Last weekend our family was invited to a birthday party for my friend. It was Pi(e) Day so we all brought a pie to share and she brought in barbecue from our delicious local barbecue joint. It was totally low-key and lots of fun and a great way to celebrate with a good friend.

Juice’s homemade birthday card – his idea and his design!
My kids know this friend from church where she serves in the Primary, our children’s ministry. They love her because she’s great and because they always hear me talk about what a blessing she is in her service, so they made her some pretty sweet birthday cards. When you’re old (like we are), birthdays become less about gifts and more about friends, but I still wanted to give her a little something to let her know how much I do appreciate her friendship. I like to write (obvs), and I love a really good pen and notecards or a notebook, so I thought maybe I’d give her something like that.
I found a small notebook that was the perfect purse size (Juice helped me pick out just the right one for this friend), and then I grabbed one of my favorite pens from the secret stash that no one in my house knows about (because hands off my pens!). We tied it up with a little string and attached my own birthday note to it and headed out to the party.
We had a wonderful evening, but the best part was the next day when I got a text from my friend. She said:
“I have to tell you: ever since I can remember and still to this day, my Mom carries a tiny notebook (like the one you gave me) in her purse with a blue bic pen. When she thinks of things, needs a reminder, wants to write something to remember, or whatever, it’s right to that notebook. When one gets full, she writes the important things (passwords, bill due dates, phone numbers, emergency info) in the new one and puts the old one in a drawer. My siblings don’t know it, but I’m fighting for those notebooks and her calendars someday! So thanks for evoking some very sentimental and heartfelt feelings for me!”
So first, I loved receiving this text and feeling like a small thing that I did for my friend ended up being very meaningful for her. That made me feel good. Score!

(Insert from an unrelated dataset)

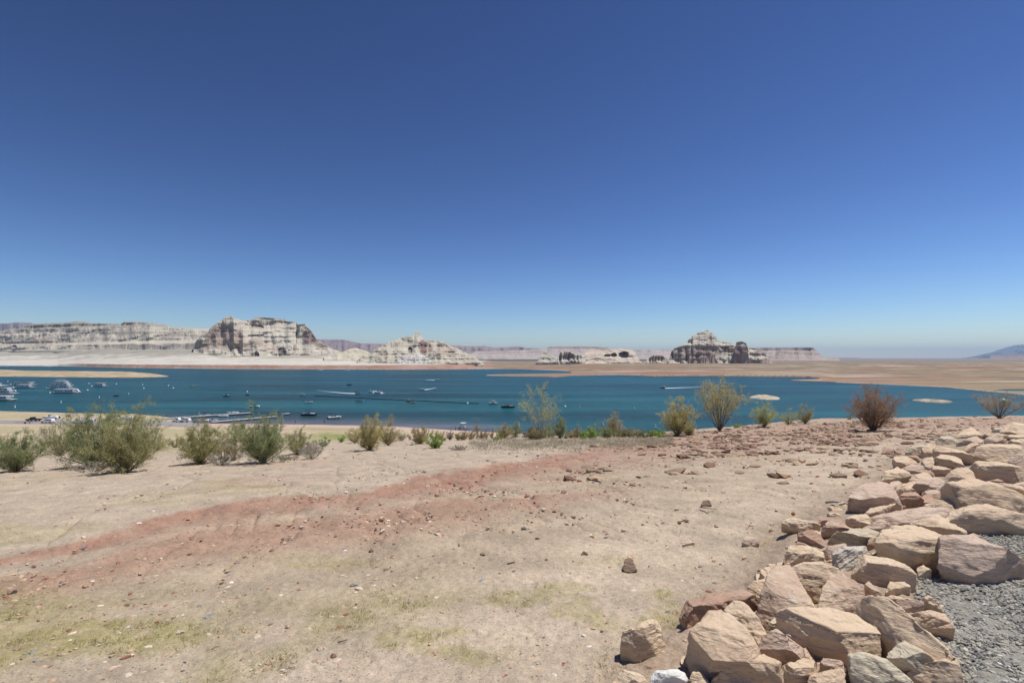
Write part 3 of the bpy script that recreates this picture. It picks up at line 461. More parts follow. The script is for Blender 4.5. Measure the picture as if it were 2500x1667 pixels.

Second, I love how much she cherishes these notes kept by her mother. Don’t we all love these little insights we get into people by examining what they choose to record? Not to mention the life-changing experiences we get to read about, or the moments their faith was tried and shaken or strengthened.
These things, whether recorded in a small notebook or on a blog or in a formal journal (or even on Facebook!), can become great memories or inspirations to those we choose to share them with. The experiences we record can inspire our future selves, remind us of lessons we’ve learned, or become ideas we use to teach others.
My mom was looking for a misplaced copy of her grandfather’s life story the other day. As she was going through her box of family history notes and photos and journals, she came upon an old journal she had kept at a particularly hard time in her life. She called me the next morning to tell me about the evening she had spent reliving those difficult days and the relief she felt that they were behind her. There was also a sense of pride there, the affirmation that “I can do hard things.” There were notes on conversations with her husband, who has passed away, and memories of ways she helped and was helped by her children. She’s still talking about how wonderful it was to read those words again.

A page from my missionary journal – eating ice cream in -25C weather with my beloved companion, Tatyana Sergeeva, in Novosibirsk, Siberia, Russia. December 1998.
I’ve been a sporadic journaler myself. I journaled a lot on my mission. I had a blog when my first kid was little, but after we moved closer to family, and then added Kid Two and Kid Three, the time I had to devote to the blog became more sparse and my posts became intermittent at best. Scrapbooking became too time consuming, but eventually I found a new great system that has helped me record our family memories. (More on that later.) My people love to look at our family photo albums and the old blog. They love to hear stories about “when you were little” and about when I was little, and about their grandparents and great-grandparents.
I hope that the stories and photos I record for my family will inspire them someday, and that telling the stories of our family members will help them develop a sense of their history and heritage, and that these memories will both ground them and encourage them to pursue their dreams.